### PROBLEM DETAILS
Begin with the first line of the listing and quote every line through the one containing "mb.build('flower_emblem', 'ink', be)"; give only those lines.

### SUPPLIED INFORMATION
- - - - -

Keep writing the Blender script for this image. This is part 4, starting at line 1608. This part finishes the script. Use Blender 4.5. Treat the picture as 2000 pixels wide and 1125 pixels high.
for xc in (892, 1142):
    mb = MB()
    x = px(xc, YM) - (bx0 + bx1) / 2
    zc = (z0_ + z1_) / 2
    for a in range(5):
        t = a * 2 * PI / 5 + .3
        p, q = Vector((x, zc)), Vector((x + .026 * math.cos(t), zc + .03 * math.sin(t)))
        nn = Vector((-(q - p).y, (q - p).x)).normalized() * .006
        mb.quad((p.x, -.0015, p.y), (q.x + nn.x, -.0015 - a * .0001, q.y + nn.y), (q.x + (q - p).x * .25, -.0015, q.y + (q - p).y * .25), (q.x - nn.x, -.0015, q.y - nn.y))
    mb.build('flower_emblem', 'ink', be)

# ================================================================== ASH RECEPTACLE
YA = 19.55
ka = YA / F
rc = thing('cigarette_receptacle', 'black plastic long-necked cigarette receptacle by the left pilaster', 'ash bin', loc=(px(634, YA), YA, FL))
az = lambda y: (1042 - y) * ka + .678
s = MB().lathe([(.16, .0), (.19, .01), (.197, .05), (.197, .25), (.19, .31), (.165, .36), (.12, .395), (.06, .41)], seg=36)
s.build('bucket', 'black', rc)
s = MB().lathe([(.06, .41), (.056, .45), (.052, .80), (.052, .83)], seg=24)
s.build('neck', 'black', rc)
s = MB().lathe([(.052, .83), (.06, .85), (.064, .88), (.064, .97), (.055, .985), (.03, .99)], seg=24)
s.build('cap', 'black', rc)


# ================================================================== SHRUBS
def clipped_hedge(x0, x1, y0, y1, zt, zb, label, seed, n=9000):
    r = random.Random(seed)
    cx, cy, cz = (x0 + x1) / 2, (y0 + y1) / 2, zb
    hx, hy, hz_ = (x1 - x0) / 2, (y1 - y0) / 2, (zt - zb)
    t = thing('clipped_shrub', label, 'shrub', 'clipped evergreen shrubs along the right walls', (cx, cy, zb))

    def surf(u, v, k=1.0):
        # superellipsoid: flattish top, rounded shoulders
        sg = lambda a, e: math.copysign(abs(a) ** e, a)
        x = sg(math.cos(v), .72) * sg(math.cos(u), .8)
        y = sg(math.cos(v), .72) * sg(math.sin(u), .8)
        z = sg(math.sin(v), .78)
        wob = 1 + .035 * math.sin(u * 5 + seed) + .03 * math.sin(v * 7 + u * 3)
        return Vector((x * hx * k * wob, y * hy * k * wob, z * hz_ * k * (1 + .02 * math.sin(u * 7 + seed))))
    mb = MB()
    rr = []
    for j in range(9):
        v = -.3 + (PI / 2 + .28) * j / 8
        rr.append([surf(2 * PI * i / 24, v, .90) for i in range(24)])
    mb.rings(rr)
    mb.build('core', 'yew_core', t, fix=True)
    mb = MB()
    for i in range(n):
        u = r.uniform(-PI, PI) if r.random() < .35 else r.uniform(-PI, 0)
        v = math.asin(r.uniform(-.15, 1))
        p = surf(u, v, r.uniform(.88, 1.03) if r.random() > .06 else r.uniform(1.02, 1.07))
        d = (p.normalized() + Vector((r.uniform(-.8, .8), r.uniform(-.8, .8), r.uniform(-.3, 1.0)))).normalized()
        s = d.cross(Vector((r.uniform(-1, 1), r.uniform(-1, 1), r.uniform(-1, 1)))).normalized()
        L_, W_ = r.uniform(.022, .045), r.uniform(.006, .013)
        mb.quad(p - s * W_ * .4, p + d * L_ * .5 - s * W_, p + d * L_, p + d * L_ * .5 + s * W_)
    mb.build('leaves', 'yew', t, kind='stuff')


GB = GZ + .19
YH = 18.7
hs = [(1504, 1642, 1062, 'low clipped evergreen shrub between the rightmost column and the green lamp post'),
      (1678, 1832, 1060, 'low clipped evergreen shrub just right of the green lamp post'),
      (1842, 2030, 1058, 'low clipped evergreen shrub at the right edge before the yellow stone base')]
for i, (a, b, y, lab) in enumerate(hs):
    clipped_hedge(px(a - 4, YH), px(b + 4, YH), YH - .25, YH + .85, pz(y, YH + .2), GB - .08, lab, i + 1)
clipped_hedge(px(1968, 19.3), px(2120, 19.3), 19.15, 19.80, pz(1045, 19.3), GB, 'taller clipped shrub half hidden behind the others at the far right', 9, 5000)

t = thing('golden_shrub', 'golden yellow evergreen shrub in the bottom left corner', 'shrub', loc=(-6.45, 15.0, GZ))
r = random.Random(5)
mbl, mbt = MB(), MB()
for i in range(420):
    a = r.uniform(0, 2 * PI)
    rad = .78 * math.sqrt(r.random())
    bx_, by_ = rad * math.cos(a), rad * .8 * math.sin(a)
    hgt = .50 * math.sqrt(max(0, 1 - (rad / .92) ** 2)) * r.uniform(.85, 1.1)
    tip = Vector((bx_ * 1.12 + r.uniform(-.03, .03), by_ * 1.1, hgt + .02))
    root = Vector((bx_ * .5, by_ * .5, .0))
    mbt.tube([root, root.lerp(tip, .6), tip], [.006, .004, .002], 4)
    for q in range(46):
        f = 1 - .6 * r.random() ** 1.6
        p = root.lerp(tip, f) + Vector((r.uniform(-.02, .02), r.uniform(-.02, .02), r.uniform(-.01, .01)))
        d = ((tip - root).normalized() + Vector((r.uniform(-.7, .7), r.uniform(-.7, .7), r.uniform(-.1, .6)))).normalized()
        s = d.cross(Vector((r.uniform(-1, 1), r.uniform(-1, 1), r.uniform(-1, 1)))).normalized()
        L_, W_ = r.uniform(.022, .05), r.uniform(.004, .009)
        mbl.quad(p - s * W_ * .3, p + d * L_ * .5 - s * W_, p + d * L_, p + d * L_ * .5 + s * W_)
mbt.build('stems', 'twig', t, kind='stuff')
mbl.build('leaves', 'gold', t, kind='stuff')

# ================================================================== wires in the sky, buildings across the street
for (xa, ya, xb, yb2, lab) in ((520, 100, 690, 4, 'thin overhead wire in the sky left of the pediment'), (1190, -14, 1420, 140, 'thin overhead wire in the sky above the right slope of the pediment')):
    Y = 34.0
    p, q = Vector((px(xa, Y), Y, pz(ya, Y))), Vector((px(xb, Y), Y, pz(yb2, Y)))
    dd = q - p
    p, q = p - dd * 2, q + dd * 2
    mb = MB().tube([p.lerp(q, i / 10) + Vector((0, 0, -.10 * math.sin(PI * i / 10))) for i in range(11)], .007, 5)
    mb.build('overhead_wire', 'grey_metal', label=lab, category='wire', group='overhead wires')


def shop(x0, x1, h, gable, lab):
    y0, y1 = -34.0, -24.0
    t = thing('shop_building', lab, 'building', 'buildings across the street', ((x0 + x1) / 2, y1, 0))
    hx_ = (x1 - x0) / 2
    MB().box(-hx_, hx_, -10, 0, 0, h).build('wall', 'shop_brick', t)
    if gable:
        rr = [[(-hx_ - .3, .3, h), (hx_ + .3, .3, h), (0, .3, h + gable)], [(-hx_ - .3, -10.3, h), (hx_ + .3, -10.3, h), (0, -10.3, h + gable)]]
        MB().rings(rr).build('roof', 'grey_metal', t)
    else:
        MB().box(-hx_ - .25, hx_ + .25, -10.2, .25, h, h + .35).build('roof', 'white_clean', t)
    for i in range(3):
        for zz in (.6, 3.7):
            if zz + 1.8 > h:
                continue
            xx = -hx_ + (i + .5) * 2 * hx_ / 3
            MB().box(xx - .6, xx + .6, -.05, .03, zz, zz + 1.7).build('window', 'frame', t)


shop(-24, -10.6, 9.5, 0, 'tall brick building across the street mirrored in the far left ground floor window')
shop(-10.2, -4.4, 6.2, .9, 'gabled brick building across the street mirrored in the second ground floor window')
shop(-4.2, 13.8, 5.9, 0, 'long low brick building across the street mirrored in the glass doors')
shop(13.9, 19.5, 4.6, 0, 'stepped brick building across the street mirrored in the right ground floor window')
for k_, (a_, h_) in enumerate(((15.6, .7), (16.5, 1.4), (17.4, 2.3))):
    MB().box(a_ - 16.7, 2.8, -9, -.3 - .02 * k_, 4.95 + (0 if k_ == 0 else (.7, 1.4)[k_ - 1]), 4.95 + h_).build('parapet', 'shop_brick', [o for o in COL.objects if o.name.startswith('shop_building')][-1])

- - - - -

### EXERCISE RESPONSE
Keep writing the Blender script for this image. This is part 4, starting at line 1608. This part finishes the script. Use Blender 4.5. Treat the picture as 2000 pixels wide and 1125 pixels high.
for xc in (892, 1142):
    mb = MB()
    x = px(xc, YM) - (bx0 + bx1) / 2
    zc = (z0_ + z1_) / 2
    for a in range(5):
        t = a * 2 * PI / 5 + .3
        p, q = Vector((x, zc)), Vector((x + .026 * math.cos(t), zc + .03 * math.sin(t)))
        nn = Vector((-(q - p).y, (q - p).x)).normalized() * .006
        mb.quad((p.x, -.0015, p.y), (q.x + nn.x, -.0015 - a * .0001, q.y + nn.y), (q.x + (q - p).x * .25, -.0015, q.y + (q - p).y * .25), (q.x - nn.x, -.0015, q.y - nn.y))
    mb.build('flower_emblem', 'ink', be)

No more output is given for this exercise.